J'espère que vous savez nager.

    Je suis serein. J’ai confiance. Peut-être parce que j’ai senti qu’il restait des soupçons de trucs récupérables chez moi. Un simple regard au-dessus du gouffre d’amertume que je suis. Peut-être parce que je sais que si je vois quelque chose briller au fond de ce gouffre, je sais pertinemment que je n’irais pas plonger au fond pour l’attraper. Eh, y’a pas marqué "con" non plus. Le savoir me suffit, pour le moment. Peut-être que je manifeste plus d’émotion qu’une plante verte, finalement. Que je suis capable de sourire sans penser aux funérailles de mes pires ennemis. Peut-être que je ne suis pas qu’une série de scénarios improbables collés bout à bout.

Peut-être que je peux être heureux parce que j’ai touché le fond.

Peut-être que je suis juste une blague de mauvais goût parce que mon père avait peur que ma mère trouve quelqu’un d’autre. Peut-être que savoir que je suis encore capable d’émotions violentes est une fin en soi. Ou peut-être qu’on s’en branle. Ouais.

Peut-être que ma peur d’être un connard aseptisé me cloue au sol. Peut-être que j’ai bien plus changé que je ne veux le reconnaître. Peut-être que j’en ai plus rien à foutre et que ça me débloque un certain nombre de portes. Peut-être qu’un jour j’arriverai à dire les choses de façon plus construite. Ou pas. Après tout, le chaos est passablement confortable. On prend, on jette, youplaboum, sans se soucier des transitions, de la réception. Sans se soucier de rien, sinon de se rester fidèle. Je construis, je démolis, je suis mégalo, j’assume. Peut-être que c’est ce genre de raisonnements à la con qui ont fait de moi un solitaire. Peut-être que j’ai pressenti que je n’étais pas fait pour le contact, que ce n’est pas un hasard si j’ai passé une partie non négligeable de mon enfance dos à la porte pour rester seul dans mon espace. Peut-être que je surjoue sur ce tableau parce que l’idée de mourir seul me laisse libre du comment, du quand, du pourquoi. Peut-être que sans cette liberté je me sentirais affreusement mal. Que je n’aurais jamais pu enchaîner ces choix aussi incohérents sans états d’âme. Alors finalement, tant mieux. Je ne regrette rien. Ou alors, peut-être que je ne suis qu’un trou du cul qui essaie juste de se rassurer en essayant de se persuader qu’il a toujours tout choisi.

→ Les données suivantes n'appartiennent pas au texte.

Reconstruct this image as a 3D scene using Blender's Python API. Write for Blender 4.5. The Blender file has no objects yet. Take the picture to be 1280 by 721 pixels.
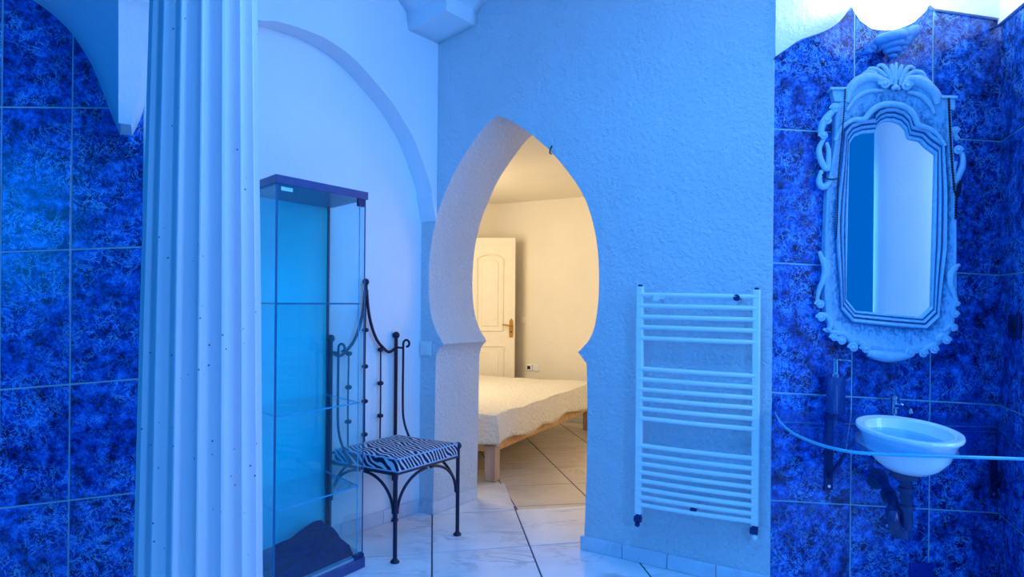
import bpy, bmesh, math, random
from math import sin, cos, pi, radians, sqrt, atan2
from mathutils import Vector, Matrix, noise
random.seed(4)
SC = bpy.context.scene
COL = SC.collection

# ------------------------------------------------------------------ camera
H, FPX, HZ, ROLL = 1.27, 900.0, 377.0, 0.0087
cd = bpy.data.cameras.new('camera'); cam = bpy.data.objects.new('camera', cd); COL.objects.link(cam)
cd.sensor_width = 36.0; cd.lens = FPX/1280*36.0; cd.shift_y = (HZ-360.5)/1280; cd.clip_start = 0.05
cr, sr = cos(ROLL), sin(ROLL)
cam.matrix_world = Matrix(((cr, -sr, 0, 0), (0, 0, -1, 0), (sr, cr, 0, H), (0, 0, 0, 1)))
SC.camera = cam

# ------------------------------------------------------------------ world, lights, exposure
w = bpy.data.worlds.new('world'); SC.world = w; w.use_nodes = True
bg = w.node_tree.nodes['Background']
bg.inputs[0].default_value = (0.0, 0.18, 0.85, 1); bg.inputs[1].default_value = 0.72
SC.view_settings.view_transform = 'Standard'; SC.view_settings.look = 'None'
SC.view_settings.exposure = 0.0; SC.view_settings.gamma = 1.0
try: SC.view_settings.use_curve_mapping = False
except Exception: pass
SC.cycles.use_denoising = True
SC.cycles.max_bounces = 10; SC.cycles.diffuse_bounces = 5; SC.cycles.glossy_bounces = 5
SC.cycles.transparent_max_bounces = 24
SC.cycles.sample_clamp_indirect = 6

def area(name, loc, aim, sx, sy, power, col):
    l = bpy.data.lights.new(name, 'AREA'); l.shape = 'RECTANGLE'; l.size = sx; l.size_y = sy
    l.energy = power; l.color = col
    o = bpy.data.objects.new(name, l); COL.objects.link(o); o.location = loc
    o.rotation_euler = (Vector(aim)-Vector(loc)).to_track_quat('-Z', 'Y').to_euler()
    return o
area('window_light', (1.5, -0.75, 1.8), (-0.7, 3.6, 1.2), 0.36, 1.5, 46, (0.08, 0.37, 1.0))
area('left_window_light', (-2.5, -1.6, 1.9), (-.4, 3.4, 0.9), 1.2, 1.2, 26, (0.0, 0.32, 1.0))
area('overhead_fill_light', (0.3, 1.9, 2.9), (0.3, 2.1, 0), 1.2, 1.2, 36, (0.04, 0.38, 1.0))  # added overhead fill to brighten the floor; no fitting hangs here
area('right_window_light', (3.1, 1.3, 1.9), (-1.0, 3.4, 1.3), 1.0, 1.5, 40, (0.25, 0.50, 1.0))
BEDROOM_POWER = 82

# ------------------------------------------------------------------ helpers
def ray(px, py):
    a, b = (px-640)/FPX, (HZ-py)/FPX
    return Vector((a*cr-b*sr, 1.0, a*sr+b*cr))
def F(px, py, z=0.0):
    r = ray(px, py); t = (z-H)/r.z
    return Vector((r.x*t, t, z))
def D(px, py, d):
    r = ray(px, py); return Vector((r.x*d, d, H+r.z*d))
class Wall:
    "vertical plane: origin O, unit U along it, N towards the room"
    def __init__(s, O, U, N):
        s.O = Vector((O[0], O[1], 0)); s.U = Vector((U[0], U[1], 0)).normalized(); s.N = Vector((N[0], N[1], 0)).normalized()
    def P(s, u, z, off=0.0): return s.O+s.U*u+s.N*off+Vector((0, 0, z))
    def px(s, px, py, off=0.0):
        r = ray(px, py); c = Vector((0, 0, H)); O = s.O+s.N*off
        t = (O-c).dot(s.N)/r.dot(s.N); p = c+r*t
        return ((p-s.O).dot(s.U), p.z)
    def pt(s, px, py, off=0.0):
        u, z = s.px(px, py, off); return s.P(u, z, off)
    def mat(s): return Matrix(((s.U.x, s.N.x, 0, 0), (s.U.y, s.N.y, 0, 0), (0, 0, 1, 0), (0, 0, 0, 1)))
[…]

Et peut-être qu’un jour mes idées vont faner, que je ne serai qu’un imbécile de plus qui rêve d’une famille aimante, d’un 4 x 4, d’un écran plasma et d’un labrador. (Peut-être que je devrais arrêter les romans d’anticipation présentant des perspectives d’avenir sinistres, huhu.) Peut-être que finalement je trouverai ça trippant de jouer à être quelqu’un, à faire le connard dans un bureau, à construire du rien à partir d’un discours creux pour des gens vides. Peut-être qu’aspirer à une vie moins sophistiquée, c’est quelque chose de trop prétentieux, maintenant. Je ne considère pas ça comme un manque d’ambition, mais comme un excès d’ambition, n’en déplaise à l’INSEE et aux cadres de la nation. Peut-être que je suis juste un putain de rustre adepte de tout ce qui peut être bancal ou rudimentaire, et que ça ne va pas chercher plus loin que ça. Peut-être que si un jour je revois mon jugement, je considérerai une grande partie de ma vie révolue comme un échec total, et que cela me précipitera sous un train, pas même par choix, mais par désespoir. Et ça, ce serait une putain de loose. EPIC FAIL. You-pi. J’exige qu’on disperse mes cendres dans la litière du chat, si cela se produit.

Ou peut-être que je suis juste trop con, à croire qu’ils aiment réellement leur routine conventionnelle. Qu’ils jouent trop bien pour moi. Je suppose que c’est en rendant les choses complètement tordues que j’arrive mieux à les accepter. Parce que je bascule dans la stérile fiction.

Et peut-être que je suis vraiment une série de scénarios tout aussi improbables les uns que les autres, finalement.